Don’t miss the latest developments in business and finance.

Why Singh was King

The Modi government is making everyone feel worse off. That's bad politics

Image
T C A Srinivasa-Raghavan
Last Updated : Sep 17 2017 | 6:20 PM IST
Look back over the last 55 years, ie the period between 1962 and now, and you will find a distinct feature: the voters have given a full second term to just one Prime Minister, Manmohan Singh during 2004-14.

No other prime minister since Nehru died in 1964 has managed to get re-elected. True, Atal Behari Vajpayee was given three chances but his first government lasted 13 days and the second less than 20 months. When he finally got a full term (1999-2004) he was voted out at the end of his five years.
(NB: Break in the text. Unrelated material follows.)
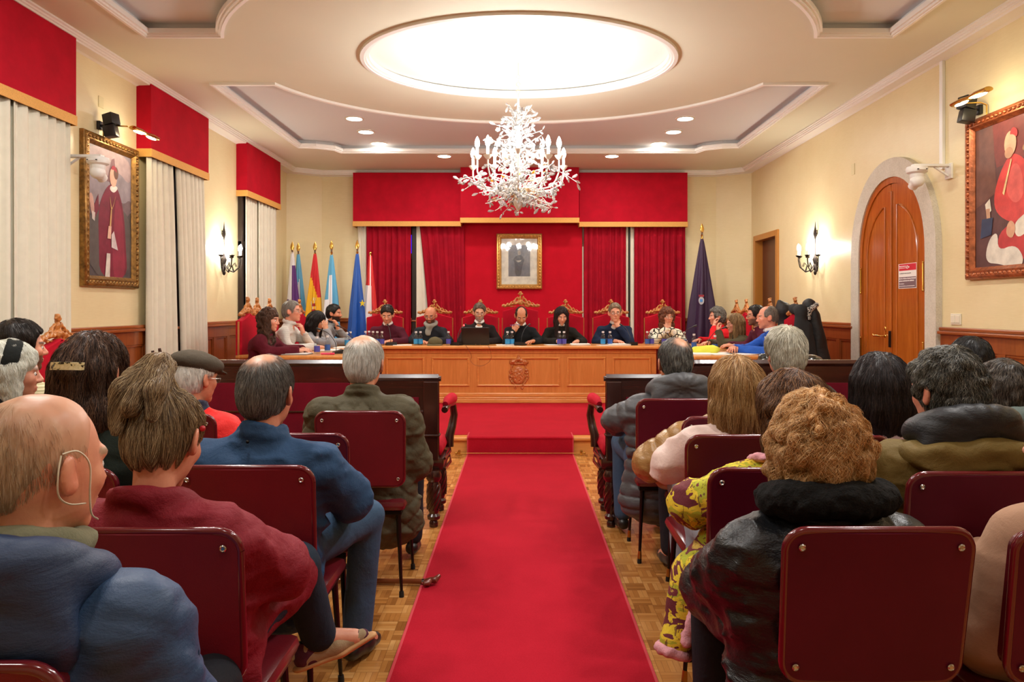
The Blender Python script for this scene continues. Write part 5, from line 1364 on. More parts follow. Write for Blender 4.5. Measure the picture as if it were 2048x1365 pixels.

This is in sharp contrast to what has been happening in the states. There, in more than one state, the same chief minister has been returned to power, sometimes thrice but at least twice.

The secret of re-election

It is, therefore, worth asking what makes re-election happen. My theory is that while incumbent governments tend to focus on those of their actions which they think should make voters happy, the voter tends to focus on things that make him or her unhappy.

In other words, the lesson for political parties and prime ministers who are looking to get re-elected is that instead of loudly and insistently advertising your achievements, you should identify the things that are irritating the voter.

The unkindest cuts

In India, this tends to be just one thing: government actions that actually reduce both gross and disposable incomes of the voters. We are a very tolerant people and we are willing to accept all hardships – and you know how many there are – except a government that leaves us poorer.

Narendra Modi’s government has managed to do just that, and that the sense of being worse off that is starting now is likely to peak before the next general election. This is exactly had happened to Indira Gandhi in 1977, Morarji Desai in 1979, Rajiv Gandhi in 1989, Narasimha Rao in 1996 and Vajpayee in 2004. 

Why Singh was King

The exception was Manmohan Singh, and for a very good reason. Between 2004 and 2008 his government doubled minimum support prices, wrote off over Rs 75,000 crores of farm loans, increased subsidies to farmers and stepped up credit to them as never before. Overall, it put huge amounts of money in rural pockets, around Rs 6 lakh crore in the five years between 2004 and 2009.

Narendra Modi has done exactly the opposite. He has reduced farm subsidies, raised various MSPs by measly amounts and not (yet) waived any loans, nor increased rural credit. So even while he speaks loudly and frequently about how he is a farmer-friendly Prime Minister, the farmers can be forgiven for disagreeing. 

Gujarat is different

It cannot be that Mr Modi doesn’t know the importance of the farm vote. Of course he does. But if you ask people who know Gujarat, they will tell you that he has made a big mistake. He has assumed that the farmers in the rest of India will respond to his farm policies – of overall facilitation -- in exactly the same way as the farmers of Gujarat did.

But, they will also tell you that it is not just the farmer in Gujarat but everyone else, too, has a different attitude to economic activity. In a nutshell, they don’t see the government as a provider; they see it as a facilitator and are happy when it facilitates.    

How this will impact

So what worked in Gujarat will not work elsewhere, especially not in the Hindi states from where the BJP won 183 of its total of 282 seats. It may not also work in Maharashtra and Gujarat which gave the BJP 49 seats. This means only 50 of the 282 seats came from the rest of the 19 or 20 states.

In other words, the BJP is faced with a double-whammy: it may have managed to annoy voters in exactly the states that gave it its majority.

This does not automatically mean that the BJP will not be re-elected for another term. It probably will. But is also means that it may lose its simple majority.

Too late?

Is it too late now for the government to rectify matters before voter annoyance turns into anger? Probably. The BJP has still to learn that sensible economic policies make for counter-productive political consequences because they create too many losers in the short run.